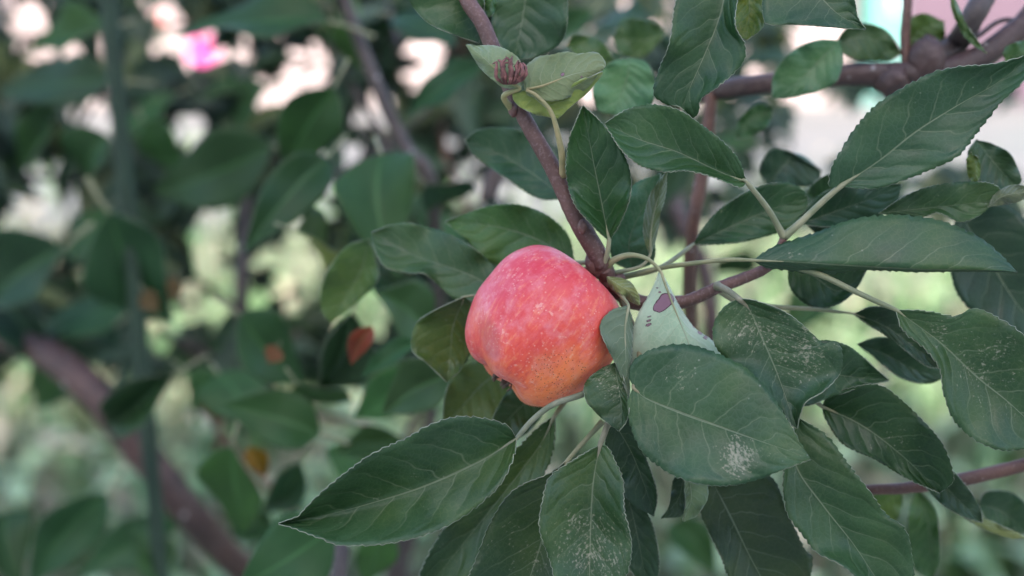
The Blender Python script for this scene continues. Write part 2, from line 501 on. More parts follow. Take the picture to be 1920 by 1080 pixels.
    g1 = N.ramp(N.noise(co, 150.0, 1.0), 0.40, 0.58)
    v2 = N.ramp(N.voro(co, 620.0), 0.10, 0.26, 1.0, 0.0)
    g2 = N.ramp(N.noise(co, 90.0, 2.0), 0.48, 0.60)
    fl = N.m('MULTIPLY', N.ramp(N.noise(co, 380.0, 3.0, 0.6), 0.56, 0.70), N.ramp(N.noise(co, 75.0, 2.0), 0.42, 0.62))
    len_ = N.m('MAXIMUM', N.m('MULTIPLY', N.m('MULTIPLY', v1, g1), 0.6), N.m('MULTIPLY', N.m('MULTIPLY', v2, g2), 0.8))
    len_ = N.m('MAXIMUM', len_, N.m('MULTIPLY', fl, 0.75))
    col = N.mix(N.m('MULTIPLY', len_, 0.46), col, (0.676, 0.468, 0.364))
    # russet patch with dark specks on the lower cheek
    near = N.ramp(N.m('ADD', dot(spotd), N.m('MULTIPLY', N.m('SUBTRACT', N.noise(co, 120.0, 3.0), .5), 0.16)), 0.90, 1.02)
    col = N.mix(N.m('MULTIPLY', near, 0.30), col, (0.442, 0.195, 0.039))
    dk = N.m('MULTIPLY', N.ramp(N.voro(co, 900.0), 0.14, 0.26, 1.0, 0.0), N.ramp(N.m('ADD', near, N.m('MULTIPLY', N.noise(co, 200., 2.), .5)), 0.62, 0.9))
    col = N.mix(N.m('MULTIPLY', dk, 0.85), col, (0.05, 0.016, 0.008))
    spd2 = inv @ (-RGT * 0.78 - UPV * 0.02 - FWD * 0.62).normalized()
    col = N.mix(N.m('MULTIPLY', N.ramp(N.m('ADD', dot(spd2), N.m('MULTIPLY', N.noise(co, 300., 3.), .02)), 0.985, 1.02), 0.4), col, (0.22, 0.035, 0.04))
    N.set(Base_Color=col, Roughness=N.ramp(big, 0.3, 0.7, 0.36, 0.48))
    N.bsdf.inputs['Specular IOR Level'].default_value = 0.36
    N.set(Subsurface_Weight=0.06, Subsurface_Scale=0.004, Subsurface_Radius=(1.0, 0.3, 0.15), Sheen_Weight=0.04, Sheen_Roughness=0.4)
    N.bump(N.m('ADD', N.m('MULTIPLY', len_, 0.4), N.noise(co, 140.0, 3.0)), 0.25, 0.0005)
    body = mesh_obj('skin', V, Fc, N.mat, root)
    body.rotation_euler = q.to_euler()
    # calyx: five dried sepals in the eye basin
    M_CAL = simple('dry_calyx', (0.10, 0.065, 0.045), 0.9, 0.4, 500)
    V, Fc = [], []
    for k in range(5):
        t = 2 * math.pi * k / 5 + .3
        for (rr, zz, w) in ((.03, -.79, .05), (.10, -.83, .06), (.14, -.90, .035), (.12, -.96, .008)):
            for s in (-1, 1):
                V.append(((rr * math.cos(t) - s * w * math.sin(t)) * R, (rr * math.sin(t) + s * w * math.cos(t)) * R, zz * R * 1.03))
        b = len(V) - 8
        for i in range(3):
            Fc.append((b + 2 * i, b + 2 * i + 1, b + 2 * i + 3, b + 2 * i + 2))
    c = mesh_obj('calyx', V, Fc, M_CAL, root)
    c.rotation_euler = q.to_euler()
    sm = c.modifiers.new('thick', 'SOLIDIFY'); sm.thickness = 0.0004
    # stem up to the spur
    o = root.location
    st = [o + axis * (R * .58), o + axis * (R * .85) + RGT * .0015, P(1118, 498, 2.5)]
    V, Fc = tube_geo([p - o for p in [Vector(x) for x in spline([tuple(s) for s in st], 12)]], np.linspace(.0011, .0019, 12), 8, 0.05)
    mesh_obj('stem', V, Fc, M_SHOOT, root)
apple()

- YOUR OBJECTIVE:
Write the listing above out again exactly, dropping each image.

- SOLUTION TO THE PROBLEM:
The Blender Python script for this scene continues. Write part 2, from line 501 on. More parts follow. Take the picture to be 1920 by 1080 pixels.
    g1 = N.ramp(N.noise(co, 150.0, 1.0), 0.40, 0.58)
    v2 = N.ramp(N.voro(co, 620.0), 0.10, 0.26, 1.0, 0.0)
    g2 = N.ramp(N.noise(co, 90.0, 2.0), 0.48, 0.60)
    fl = N.m('MULTIPLY', N.ramp(N.noise(co, 380.0, 3.0, 0.6), 0.56, 0.70), N.ramp(N.noise(co, 75.0, 2.0), 0.42, 0.62))
    len_ = N.m('MAXIMUM', N.m('MULTIPLY', N.m('MULTIPLY', v1, g1), 0.6), N.m('MULTIPLY', N.m('MULTIPLY', v2, g2), 0.8))
    len_ = N.m('MAXIMUM', len_, N.m('MULTIPLY', fl, 0.75))
    col = N.mix(N.m('MULTIPLY', len_, 0.46), col, (0.676, 0.468, 0.364))
    # russet patch with dark specks on the lower cheek
    near = N.ramp(N.m('ADD', dot(spotd), N.m('MULTIPLY', N.m('SUBTRACT', N.noise(co, 120.0, 3.0), .5), 0.16)), 0.90, 1.02)
    col = N.mix(N.m('MULTIPLY', near, 0.30), col, (0.442, 0.195, 0.039))
    dk = N.m('MULTIPLY', N.ramp(N.voro(co, 900.0), 0.14, 0.26, 1.0, 0.0), N.ramp(N.m('ADD', near, N.m('MULTIPLY', N.noise(co, 200., 2.), .5)), 0.62, 0.9))
    col = N.mix(N.m('MULTIPLY', dk, 0.85), col, (0.05, 0.016, 0.008))
    spd2 = inv @ (-RGT * 0.78 - UPV * 0.02 - FWD * 0.62).normalized()
    col = N.mix(N.m('MULTIPLY', N.ramp(N.m('ADD', dot(spd2), N.m('MULTIPLY', N.noise(co, 300., 3.), .02)), 0.985, 1.02), 0.4), col, (0.22, 0.035, 0.04))
    N.set(Base_Color=col, Roughness=N.ramp(big, 0.3, 0.7, 0.36, 0.48))
    N.bsdf.inputs['Specular IOR Level'].default_value = 0.36
    N.set(Subsurface_Weight=0.06, Subsurface_Scale=0.004, Subsurface_Radius=(1.0, 0.3, 0.15), Sheen_Weight=0.04, Sheen_Roughness=0.4)
    N.bump(N.m('ADD', N.m('MULTIPLY', len_, 0.4), N.noise(co, 140.0, 3.0)), 0.25, 0.0005)
    body = mesh_obj('skin', V, Fc, N.mat, root)
    body.rotation_euler = q.to_euler()
    # calyx: five dried sepals in the eye basin
    M_CAL = simple('dry_calyx', (0.10, 0.065, 0.045), 0.9, 0.4, 500)
    V, Fc = [], []
    for k in range(5):
        t = 2 * math.pi * k / 5 + .3
        for (rr, zz, w) in ((.03, -.79, .05), (.10, -.83, .06), (.14, -.90, .035), (.12, -.96, .008)):
            for s in (-1, 1):
                V.append(((rr * math.cos(t) - s * w * math.sin(t)) * R, (rr * math.sin(t) + s * w * math.cos(t)) * R, zz * R * 1.03))
        b = len(V) - 8
        for i in range(3):
            Fc.append((b + 2 * i, b + 2 * i + 1, b + 2 * i + 3, b + 2 * i + 2))
    c = mesh_obj('calyx', V, Fc, M_CAL, root)
    c.rotation_euler = q.to_euler()
    sm = c.modifiers.new('thick', 'SOLIDIFY'); sm.thickness = 0.0004
    # stem up to the spur
    o = root.location
    st = [o + axis * (R * .58), o + axis * (R * .85) + RGT * .0015, P(1118, 498, 2.5)]
    V, Fc = tube_geo([p - o for p in [Vector(x) for x in spline([tuple(s) for s in st], 12)]], np.linspace(.0011, .0019, 12), 8, 0.05)
    mesh_obj('stem', V, Fc, M_SHOOT, root)
apple()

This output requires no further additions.